Machine Learning for Nanomaterial Discovery and Design
Antonio del Bosque, Pablo Fernández-Arias, Diego Vergara
Abstract
Machine learning (ML) has become a transformative tool in nanomaterial research, driven by the rapid growth of data-intensive experimental techniques, multiscale simulations, and computational modeling. This study provides a bibliometric analysis to characterize how ML has been integrated into nanomaterial discovery and design. Following a PRISMA-guided workflow, research articles published between 2010 and 2025 were retrieved from Scopus and Web of Science, yielding a curated dataset of 4432 peer-reviewed documents.

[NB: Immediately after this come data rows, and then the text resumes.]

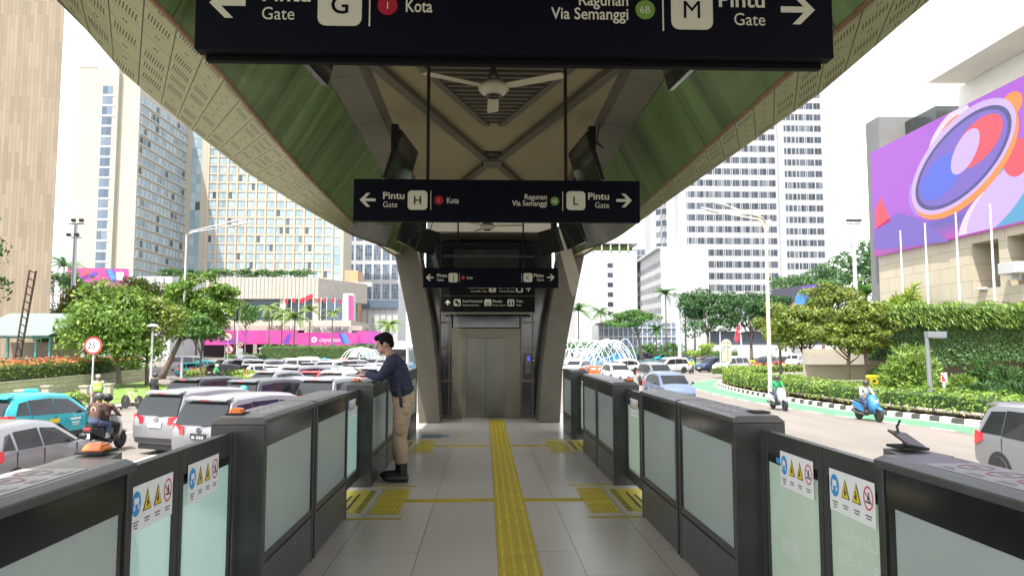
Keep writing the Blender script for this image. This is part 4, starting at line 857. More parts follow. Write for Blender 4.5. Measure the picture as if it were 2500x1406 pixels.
zl = P(1800, 674, YT).z; zr = P(1960, 649, YT).z
for i in range(-4, 17):
    ribbon(P(1675, 500, YT).x, P(1896, 500, YT).x, zl + i * fh, YT, 0, 10)
    if zr + i * fh < TT - 1: ribbon(P(1920, 500, YT).x, P(2014, 500, YT).x, zr + i * fh, YT + .8, 0, 5)
    z = zl + i * fh - 1.0; mb = MB()
    if z < TT - 9:
        q = xa - 4.0; 
        mb.face([(q - 1.2, YT + 5.60, z - .8), (q, YT + 4.55, z - .8), (q, YT + 4.55, z + .8), (q - 1.2, YT + 5.60, z + .8)]); mb.face([(q + .2, YT + 4.38, z - .8), (q + 1.3, YT + 3.40, z - .8), (q + 1.3, YT + 3.40, z + .8), (q + .2, YT + 4.38, z + .8)]); 
        mb.v = [(v[0], v[1] - .25, v[2]) for v in mb.v]; mb.build('window', M['tglass'], t)
mb = MB()
for i in range(12): x = xa + .1 + (xb - xa) * i / 11; mb.box(x - .07, x + .07, YT - .12, YT - .02, 3, TT + 1.5)
for i in range(6): x = xb + .6 + (xc - xb - .8) * i / 5; mb.box(x - .07, x + .07, YT + .66, YT + .78, 3, TT - .5)
mb.build('mullion', M['bwhite'], t)
mb = MB(); mb.box(xa - 1, xc + 8, YT - 7, YT - .2, 0, 3.5); mb.box(xa - 1, xc + 8, YT - 7.3, YT - .2, 7.2, 10.5); mb.build('podium_slab', M['bwhite'], t)
mb = MB(); mb.box(xa, xc + 7, YT - 6, YT - .3, 3.5, 7.2); mb.build('podium_glazing', M['tglass'], t)
# long low hotel wing with punched windows, receding to the left
t = thing('gallery_wing', 'white low wing with rows of small square windows beside the ribbon tower', 'building', (42, 215, 0), world=True)
A, B = P(1614, 700, 192), P(1537, 700, 262); za, zb_ = P(1614, 607, 192).z, P(1537, 657, 262).z
mb = MB(); mb.loft([[(A.x, A.y, z0_), (B.x, B.y, z1_), (B.x + 14, B.y + 4, z1_), (A.x + 14, A.y + 4, z0_)] for z0_, z1_ in ((0, 0), (za, zb_))]); mb.build('wall', M['bwhite'], t)
mb = MB(); mb.loft([[(A.x - 1, A.y - .3, za), (B.x - 1, B.y, zb_), (B.x + 14, B.y + 4, zb_), (A.x + 14, A.y + 4, za)], [(A.x - 1, A.y - .3, za + .6), (B.x - 1, B.y, zb_ + .6), (B.x + 14, B.y + 4, zb_ + .6), (A.x + 14, A.y + 4, za + .6)]]); mb.build('roof_slab', M['bwhite'], t)
dv = (B - A); nrm = Vector((-dv.y, dv.x, 0)).normalized(); nrm = nrm if nrm.x < 0 else -nrm
for r in range(8):
    z = 25.0 - r * 3.1
    if r == 0: rest2 = MB()
    for c in range(22):
        p0 = A + dv * (0.012 + c / 22.4); p1 = A + dv * (0.012 + (c + .52) / 22.4); zz = z + (zb_ - za) * c / 22
        mb = MB() if r * 22 + c < 98 else rest2
        mb.face([(p.x + nrm.x * .05, p.y + nrm.y * .05, q) for p, q in ((p0, zz - .8), (p1, zz - .8), (p1, zz + .8), (p0, zz + .8))])
        if mb is not rest2: mb.build('window', M['tglass'], t)
o = rest2.build('windows', M['tglass'], t); o['kind'] = 'stuff'
# white block with a roof terrace
t = thing('terrace_block', 'plain white building with roof terrace and one column of windows', 'building', (33, 232, 0), world=True)
a, b = P(1405, 700, 232).x, P(1556, 700, 232).x; zt = P(1490, 612, 232).z
mb = MB(); mb.box(a, b, 232, 252, 0, zt); mb.build('wall', M['bwhite'], t)
for r in range(12):
    z = zt - 4.5 - r * 3.1; q = P(1490, 700, 232).x
    if z > 6: mb = MB(); pane_front(mb, q - .9, q + .9, 231.93, z - .9, z + .5, 1); mb.build('window', M['tglass'], t)
mb = MB(); mb.box(a, b + .8, 231.4, 252, zt + 2.2, zt + 2.8)
for i in range(8): x = a + (b - a) * i / 7; mb.box(x - .2, x + .2, 231.6, 232.1, zt, zt + 2.2)
mb.box(a + 6, b - 5, 238, 246, zt + 2.8, zt + 5.2); mb.build('roof_terrace', M['bwhite'], t)
mb = MB(); mb.box(a + 3, b - 1, 234, 238, zt, zt + 1.6); mb.build('roof_planting', M['lawn'], t)
gridblock('glass_block', 'small blue glass building between the white block and the low wing', 1548, 1600, 608, 290, 15, M['grey'], M['oglass'], 3, 6, 700, (2, 3), (0.9, 0.8))
t = thing('glass_pavilion', 'low glazed entrance pavilion with sloping white canopy behind the fountain', 'building', (45, 180, 0), world=True)
a, b = P(1462, 800, 184).x, P(1650, 800, 184).x
mb = MB(); mb.box(a, b, 184, 196, 0, 9); mb.build('glazing', M['pglass'] if 'pglass' in M else M['oglass'], t)
mb = MB()
for i in range(17): x = a + (b - a) * i / 16; mb.box(x - .12, x + .12, 183.8, 184, 0, 9)
for z in (3, 5.4, 7.6): mb.box(a, b, 183.75, 183.98, z, z + .25)
mb.build('mullion', M['bwhite'], t)
mb = MB(); mb.loft([[(a - 3, 176, 8.2), (b - 12, 176, 11.5), (b - 12, 196, 11.5), (a - 3, 196, 8.2)], [(a - 3, 176, 8.7), (b - 12, 176, 12.4), (b - 12, 196, 12.4), (a - 3, 196, 8.7)]]); mb.build('canopy', M['bwhite'], t)
mb = MB(); mb.loft([[(P(1550, 870, 178).x, 178, .2), (P(1612, 870, 178).x, 178, 4.6), (P(1616, 870, 178).x, 178, 4.6), (P(1556, 870, 178).x, 178, .2)], [(P(1550, 870, 178).x, 180, .2), (P(1612, 870, 178).x, 180, 4.6), (P(1616, 870, 178).x, 180, 4.6), (P(1556, 870, 178).x, 180, .2)]]); mb.build('stair', M['bwhite'], t)

# right mall with the giant video wall, facing the road (plane x = 42)
XW = 42.0; t = thing('screen_mall', 'beige stone mall with dark niches and roof overhang on the right', 'building', (48, 65, 0), world=True)
def FW(px, py): 
    d_ = (XW - CAM.x) * 1.0; p = CR @ Vector(((px - 1250) / F, (703 - py) / F, -1)); k = d_ / p.x; return CAM + p * k
zlo = FW(2300, 590).z; zhi = FW(2300, 291).z; y0, y1 = FW(2140, 500).y, 36.0
niche = [(FW(2374, 640).y, FW(2440, 640).y), (FW(2462, 640).y, FW(2515, 640).y), (FW(2540, 640).y, FW(2590, 640).y)]
nz0, nz1 = FW(2400, 705).z, FW(2400, 590).z
mb = MB(); mb.box(XW + 4, XW + 30, y1, y0 + 6, 0, zhi + 1.5)
mb.box(XW, XW + 4, y1, y0, 0, nz0); mb.box(XW, XW + 4, y1, y0, nz1, zhi)
edges = [y0] + [v for n in niche for v in n] + [y1]
for a, b in zip(edges[::2], edges[1::2]): mb.box(XW, XW + 4, b, a, nz0, nz1)
mb.build('wall', M['beigew'], t)
zs = FW(2400, 178).z; mb = MB(); mb.box(XW - 1.6, XW + 12, y1, FW(2306, 250).y, zs + 1.0, zs + 2.6); mb.box(XW + 2, XW + 14, y1, FW(2306, 250).y + 1, zs - 3, zs + .98); mb.build('roof_overhang', M['eave'], t)
mb = MB(); mb.box(XW + .3, XW + 14, y0 - .5, y0 + 2.2, 0, FW(2137, 285).z + .0); mb.build('end_block', mat('end_block_grey', (0.15, 0.15, 0.15), .85, noise=.08, ns=.4), t)
mb = MB(); mb.box(XW + 3.2, XW + 8, y0 - 6, y0 - .52, FW(2137, 285).z - 6, FW(2137, 285).z - .6); mb.build('end_glazing', M['darkglass'], t)
t = thing('video_wall', 'giant purple video wall showing a tilted round porthole shape', 'video screen', (XW - .3, (y0 + y1) / 2, zlo), world=True)
T = Matrix(((0, 1, 0, XW), (-1, 0, 0, y0), (0, 0, 1, 0), (0, 0, 0, 1)))   # u runs along the facade, depth y towards the wall
U = lambda px, py: (y0 - FW(px, py).y, FW(px, py).z)
mb = MB(T); Lw = y0 - y1; mb.box(0, Lw, -.45, -.02, zlo, zhi); 
def art(c_top, c_bot, c_pink):
    m = bpy.data.materials.new('video_wall_picture'); m.use_nodes = True; t_ = m.node_tree; L = t_.links.new; b = t_.nodes['Principled BSDF']; tc = t_.nodes.new('ShaderNodeTexCoord'); sp = t_.nodes.new('ShaderNodeSeparateXYZ'); L(tc.outputs['Generated'], sp.inputs[0])
    n = t_.nodes.new('ShaderNodeTexNoise'); n.inputs['Scale'].default_value = 2.5; n.inputs['Distortion'].default_value = 1.5; L(tc.outputs['Generated'], n.inputs[0])
    ad = t_.nodes.new('ShaderNodeMath'); ad.operation = 'MULTIPLY_ADD'; ad.inputs[1].default_value = 0.5; L(n.outputs[0], ad.inputs[0]); L(sp.outputs[2], ad.inputs[2])
    cr = t_.nodes.new('ShaderNodeValToRGB'); e = cr.color_ramp.elements; e[0].position = 0.2; e[0].color = c_pink + (1,); e[1].position = 0.75; e[1].color = c_top + (1,); k = e.new(0.42); k.color = c_bot + (1,); k = e.new(0.6); k.color = c_top + (1,)
    L(ad.outputs[0], cr.inputs[0]); L(cr.outputs[0], b.inputs['Emission Color']); b.inputs['Emission Strength'].default_value = 0.40; b.inputs['Base Color'].default_value = (.03, .03, .03, 1); return m
mb.build('display', art((0.40, 0.07, 0.62), (0.08, 0.07, 0.42), (0.50, 0.05, 0.42)), t)
def ell(cu, cz, ra, rb, ang, y, m_, n=48, r0=0.0):
    mb = MB(T); ca, sa = math.cos(R(ang)), math.sin(R(ang)); pt = lambda k, a: (cu + k * (ra * math.cos(a) * ca - rb * math.sin(a) * sa), cz + k * (ra * math.cos(a) * sa + rb * math.sin(a) * ca))
    if not r0:
        q = [pt(1, 2 * math.pi * i / n) for i in range(n)]; q = [(min(max(u, .05), Lw - .05), min(max(z, zlo + .06), zhi - .06)) for u, z in q]; mb.flat(q, y)
    elif r0:
        for i in range(n): a, b = 2 * math.pi * i / n, 2 * math.pi * (i + 1) / n; mb.flat([pt(r0, a), pt(1, a), pt(1, b), pt(r0, b)], y)
    return mb.build('display_shape', m_, t)
L2 = {k: lit('art_' + k, tuple(v ** 1.15 for v in c), s * .68) for k, c, s in (('lav', (0.62, 0.46, 0.95), .6), ('lav2', (0.38, 0.26, 0.78), .6), ('navy', (0.06, 0.05, 0.28), .5), ('vio', (0.22, 0.13, 0.60), .55), ('blu', (0.10, 0.16, 0.80), .55), ('red', (0.85, 0.07, 0.12), .55), ('ora', (0.9, 0.30, 0.03), .6), ('pale', (0.75, 0.66, 0.98), .6), ('dk', (0.03, 0.05, 0.22), .5), ('cyan', (0.10, 0.45, 0.72), .5), ('peach', (0.85, 0.55, 0.55), .55))}
cu, cz = U(2352, 392); AN = 17
b0_ = U(2330, 590); ell(U(2440, 560)[0], U(2440, 545)[1], 4.8, 3.0, 20, -.46, L2['pale']); ell(U(2500, 480)[0], U(2500, 480)[1], 3.4, 3.4, 0, -.465, L2['cyan']); ell(U(2450, 470)[0], U(2450, 470)[1] - .6, 4.6, 1.7, 30, -.47, L2['lav'])
ell(cu - 6.2, cz - 2.0, 1.5, 1.9, 20, -.475, L2['lav2']); ell(cu - 6.3, cz - 2.0, 1.0, 1.4, 20, -.48, L2['red']); ell(cu - 1.2, cz + 3.0, 3.2, 1.3, 24, -.475, L2['pale']); ell(cu - 1.2, cz + 3.0, 2.0, .7, 24, -.48, L2['ora']); ell(U(2482, 258)[0], U(2482, 258)[1], 1.3, 1.0, 10, -.475, L2['ora']); ell(U(2495, 385)[0], U(2495, 385)[1], 1.5, 1.5, 0, -.472, L2['red'])
ell(cu + .3, cz - .5, 7.5, 3.75, AN, -.485, L2['ora']); ell(cu, cz, 7.5, 3.7, AN, -.49, L2['lav']); ell(cu + .1, cz - .1, 6.9, 3.25, AN, -.495, L2['navy']); ell(cu + .15, cz - .1, 6.4, 2.95, AN, -.5, L2['vio'])
ell(cu - 2.6, cz - .9, 3.2, 1.7, AN, -.505, L2['blu']); ell(cu + 2.6, cz + .9, 3.3, 1.75, AN, -.505, L2['red']); ell(cu + 1.0, cz + .5, 2.3, 1.3, AN + 20, -.51, L2['lav']); 
for (pts, m_) in (([(2146, 560), (2200, 520), (2260, 535), (2330, 590), (2150, 610)], 'vio'), ([(2146, 520), (2160, 480), (2185, 540), (2150, 560)], 'red')):
    mb = MB(T); mb.flat([U(*p) for p in pts], -.455); mb.build('display_shape', L2[m_], t)
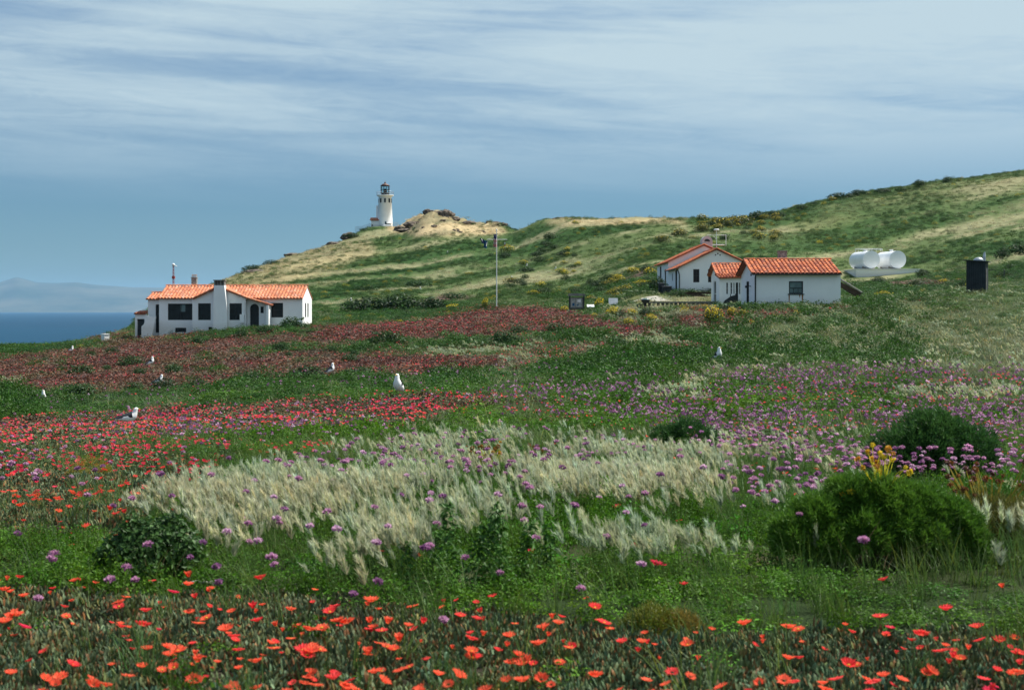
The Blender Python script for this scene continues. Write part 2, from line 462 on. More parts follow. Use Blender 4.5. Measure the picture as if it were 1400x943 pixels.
M['plum'] = simple('mauve_plaster', (0.56, 0.55, 0.555), 0.9, 0.15, 0, 0.15, 3, 0.3)
M['concrete'] = simple('concrete', (0.36, 0.335, 0.28), 0.9, 0.2, 0, 0.12, 1.5, 0.2)
M['rock'] = simple('rock', (0.16, 0.13, 0.105), 0.95, 0.15, 0, 0.4, 1.6, 0.8)
M['lantern_cap'] = simple('weathered_brown_paint', (0.13, 0.065, 0.05), 0.6)
M['red_paint'] = simple('red_paint', (0.38, 0.05, 0.03), 0.6)
M['flag_red'] = simple('red_cloth', (0.62, 0.06, 0.06), 0.8, 0.1)
M['flag_white'] = simple('white_cloth', (0.80, 0.78, 0.76), 0.8, 0.1)
M['flag_blue'] = simple('blue_cloth', (0.02, 0.035, 0.14), 0.8, 0.1)
M['flag_teal'] = simple('teal_cloth', (0.02, 0.10, 0.20), 0.8, 0.1)
M['map_pale'] = simple('printed_panel', (0.36, 0.37, 0.34), 0.5, 0.3, 0, 0.3, 3.5, 0.0)
M['feather'] = simple('white_feathers', (0.84, 0.84, 0.83), 0.8, 0.15, 0, 0.03, 12, 0.05)
M['wing'] = simple('slate_feathers', (0.035, 0.04, 0.048), 0.7, 0.15, 0, 0.15, 14, 0.1)
M['bill'] = simple('yellow_bill', (0.70, 0.42, 0.05), 0.5)
M['leg'] = simple('pink_leg', (0.55, 0.32, 0.28), 0.6)
M['plant'] = leaf_mat('plant_leaves', False, 0.30, 0.25, 0.5)
M['petal'] = leaf_mat('petals', False, 0.45, 0.1, 0.6)
M['i_leaf'] = leaf_mat('cover_leaves', True, 0.34, 0.16, 0.5)
M['i_succ'] = leaf_mat('succulent_leaves', True, 0.12, 0.15, 0.6)
M['i_dry'] = leaf_mat('dry_heads', True, 0.40, 0.15, 0.6)
M['i_petal'] = leaf_mat('scattered_petals', True, 0.45, 0.1, 0.6)

# ------------------------------------------------------------------ cover zones: what grows where (surveyed by bearing and depression of the ground)
ZX, ZY = np.arange(-800, 2205, 4.0), np.arange(200, 1000, 2.0)
ZF = ['ice', 'herb', 'grass', 'plume', 'tan', 'red', 'purp', 'lite']
_gx, _gy = np.meshgrid(ZX, ZY)
ZR = np.zeros((len(ZF),) + _gx.shape)
L, Rt = -800, 2200


def inpoly(p, x, y):
    r = np.zeros(x.shape, bool); n = len(p)
    for i in range(n):
        (x0, y0), (x1, y1) = p[i], p[(i + 1) % n]
        if y0 == y1: continue
        c = ((y0 > y) != (y1 > y)) & (x < (x1 - x0) * (y - y0) / (y1 - y0) + x0)
        r ^= c
    return r


def blur(a, k, ax):
    if k < 1: return a
    for _ in range(2):
        p = np.pad(a, [(k, k) if i == ax else (0, 0) for i in range(2)], mode='edge')
        c = np.cumsum(p, axis=ax)
        c = np.insert(c, 0, 0, axis=ax)
        n = 2 * k + 1
        a = (np.take(c, range(n, c.shape[ax]), ax) - np.take(c, range(0, c.shape[ax] - n), ax)) / n
    return a


def paint(poly, sx=12, sy=3, k=1.0, **v):
    m = inpoly(poly, _gx, _gy).astype(float)
    m = blur(blur(m, int(sx / 4), 1), int(sy / 2), 0) * k
    cover = any(q in v for q in ('ice', 'herb', 'grass', 'plume', 'tan'))
    for i, f in enumerate(ZF):
        if f in v: ZR[i] = ZR[i] * (1 - m) + v[f] * m
        elif i < 5 and cover: ZR[i] *= (1 - m)


def band(y0, y1, **v): paint([(L, y0), (Rt, y0), (Rt, y1), (L, y1)], 0, 6, **v)


band(190, 432, herb=.30, grass=.50, plume=.12, tan=.08, lite=0)
band(425, 1010, herb=.45, grass=.45, ice=.10)
# --- hill
paint([(285, 400), (330, 366), (400, 344), (460, 330), (505, 322), (505, 345), (470, 366), (420, 382), (350, 402)], 8, 3, tan=.52, grass=.30, plume=.18)
paint([(425, 402), (500, 374), (540, 358), (556, 366), (505, 390), (440, 412)], 8, 3, tan=.5, grass=.4, plume=.1)
paint([(400, 424), (415, 400), (470, 388), (540, 356), (640, 328), (692, 332), (650, 366), (560, 398), (480, 418)], 10, 4, herb=.62, grass=.28, plume=.10)
paint([(455, 418), (520, 398), (620, 364), (655, 352), (650, 362), (560, 400), (470, 424)], 6, 2, plume=.55, grass=.35, herb=.10)
paint([(530, 314), (570, 296), (597, 284), (640, 300), (692, 303), (700, 316), (640, 324), (570, 324)], 5, 2, tan=.95, grass=.05)
paint([(740, 304), (760, 298), (870, 296), (950, 300), (940, 309), (850, 306), (765, 311)], 6, 2, tan=.72, grass=.28)
paint([(700, 322), (760, 306), (860, 308), (880, 316), (760, 330), (700, 345)], 8, 3, herb=.6, grass=.3, plume=.1)
paint([(690, 400), (760, 372), (880, 330), (900, 342), (800, 380), (700, 415)], 10, 4, plume=.40, grass=.45, herb=.15)
paint([(1000, 330), (1170, 272), (1290, 244), (Rt, 205), (Rt, 225), (1400, 258), (1280, 278), (1180, 292), (1060, 335)], 10, 4, tan=.20, grass=.48, plume=.16, herb=.16)
paint([(1040, 345), (1400, 262), (Rt, 240), (Rt, 330), (1400, 352), (1160, 350)], 20, 6, grass=.50, herb=.30, plume=.16, tan=.04)
paint([(1280, 335), (Rt, 300), (Rt, 390), (1360, 398), (1360, 360)], 14, 5, herb=.65, grass=.35)
paint([(1155, 385), (1320, 372), (1320, 398), (1155, 415)], 10, 4, herb=.66, grass=.3, ice=.04)
for q in ([(1205, 388), (1290, 380), (1300, 387), (1230, 394)], [(1185, 393), (1210, 392), (1205, 398), (1185, 398)], [(850, 372), (905, 362), (905, 376), (850, 380)], [(800, 392), (870, 374), (880, 382), (800, 400)]):
    paint(q, 6, 1, ice=.8, herb=.2, red=.05)
paint([(545, 418), (625, 401), (642, 408), (585, 424), (548, 424)], 6, 2, ice=.95, red=.45)
paint([(470, 424), (545, 415), (640, 417), (690, 424), (600, 440), (480, 440)], 8, 3, herb=.85, grass=.15)
paint([(690, 424), (740, 400), (900, 380), (905, 396), (830, 420), (760, 424)], 8, 3, herb=.38, grass=.45, plume=.12, ice=.05)
paint([(825, 423), (1000, 421), (1015, 440), (960, 452), (840, 446)], 8, 2, grass=.42, ice=.36, plume=.22, red=.08)
paint([(905, 402), (985, 400), (990, 422), (870, 422), (850, 412), (870, 404)], 4, 1, lite=1)
# --- middle field
paint([(L, 480), (0, 470), (150, 458), (420, 446), (480, 446), (600, 470), (730, 478), (705, 500), (650, 520), (420, 526), (200, 532), (0, 546), (L, 556)], 14, 4, ice=.80, herb=.08, grass=.06, red=.06)
paint([(425, 472), (440, 450), (560, 441), (610, 426), (680, 420), (780, 424), (840, 441), (905, 446), (880, 461), (780, 456), (700, 463), (620, 469), (540, 466), (470, 476)], 8, 3, ice=.92, herb=.08, red=.26)
paint([(520, 478), (700, 486), (730, 482), (690, 506), (640, 518), (520, 512)], 10, 3, red=.16)
paint([(430, 479), (520, 470), (620, 465), (720, 463), (870, 460), (880, 470), (720, 477), (560, 483), (440, 487)], 8, 2, herb=.45, grass=.35, ice=.20, red=.08)
paint([(690, 478), (860, 460), (960, 462), (960, 490), (820, 500), (700, 505)], 12, 3, herb=.16, grass=.36, ice=.38, plume=.10, red=.22)
paint([(880, 480), (940, 478), (965, 486), (900, 492)], 6, 2, ice=.85, red=.5)
for q in ([(560, 482), (620, 478), (715, 480), (715, 487), (600, 489)], [(790, 466), (850, 457), (945, 462), (930, 474), (830, 474)], [(990, 474), (1070, 467), (1075, 478), (1000, 480)], [(1105, 478), (1165, 462), (1180, 472), (1160, 492), (1110, 490)],
          [(1180, 484), (1230, 478), (1240, 486), (1185, 490)], [(1240, 476), (1290, 462), (1360, 460), (1375, 470), (1320, 478)], [(L, 527), (30, 525), (35, 534), (L, 536)], [(45, 528), (70, 527), (72, 534), (48, 534)], [(1250, 497), (1330, 486), (1340, 495), (1270, 503)], [(60, 452), (140, 450), (140, 460), (60, 464)]):
    paint(q, 6, 2, plume=.75, grass=.25, red=0)
paint([(940, 420), (1020, 428), (1150, 420), (1290, 408), (1300, 418), (1180, 436), (1000, 450), (930, 446)], 10, 3, ice=.72, grass=.2, herb=.08, red=.22)
paint([(1040, 436), (1160, 420), (1335, 402), (Rt, 380), (Rt, 520), (1300, 500), (1000, 470), (960, 462)], 12, 4, grass=.66, herb=.22, plume=.12, red=0)
paint([(640, 526), (720, 512), (860, 498), (960, 490), (Rt, 490), (Rt, 530), (940, 530), (720, 545), (640, 544)], 12, 4, grass=.66, herb=.20, plume=.14, red=0)
paint([(L, 556), (0, 549), (150, 541), (250, 528), (420, 521), (560, 519), (660, 513), (760, 500), (850, 487), (960, 486), (960, 515), (800, 535), (640, 543), (430, 546), (330, 552), (200, 562), (0, 573), (L, 585)], 8, 2, herb=.85, grass=.15, red=.02, purp=.05)
paint([(L, 480), (0, 473), (120, 464), (150, 470), (70, 482), (0, 486), (L, 490)], 8, 2, herb=.7, grass=.25, ice=.05, red=.02)
paint([(225, 462), (330, 452), (440, 444), (445, 458), (330, 466), (240, 470)], 8, 2, herb=.55, ice=.35, grass=.1, red=.05)
paint([(300, 478), (430, 470), (450, 478), (330, 486)], 8, 2, herb=.45, ice=.5, red=.05)
paint([(960, 488), (1100, 472), (1240, 490), (1340, 484), (1345, 500), (1100, 508), (970, 504)], 12, 3, herb=.50, grass=.40, plume=.10)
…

Here, performance indicators, citation patterns, and network analyses were examined to reveal publication growth, leading journals, productive institutions, and country-level contributions. The results show an exponential increase in scientific output since 2017 and a research landscape dominated by China, the United States, India, and Iran. Keyword co-occurrence and thematic mapping reveal four major research clusters: (i) ML-assisted nanoparticle synthesis, (ii) ML-driven nanocomposite design, (iii) data-driven modeling of carbon-based nanomaterials, and (iv) ML-supported catalysis and nanoscale chemistry. These results demonstrate the rapid consolidation of ML-enabled nanomaterial research and highlight emerging opportunities and challenges. The review provides an integrated summary of the field and highlights key future opportunities for advancing data-driven nanomaterial research.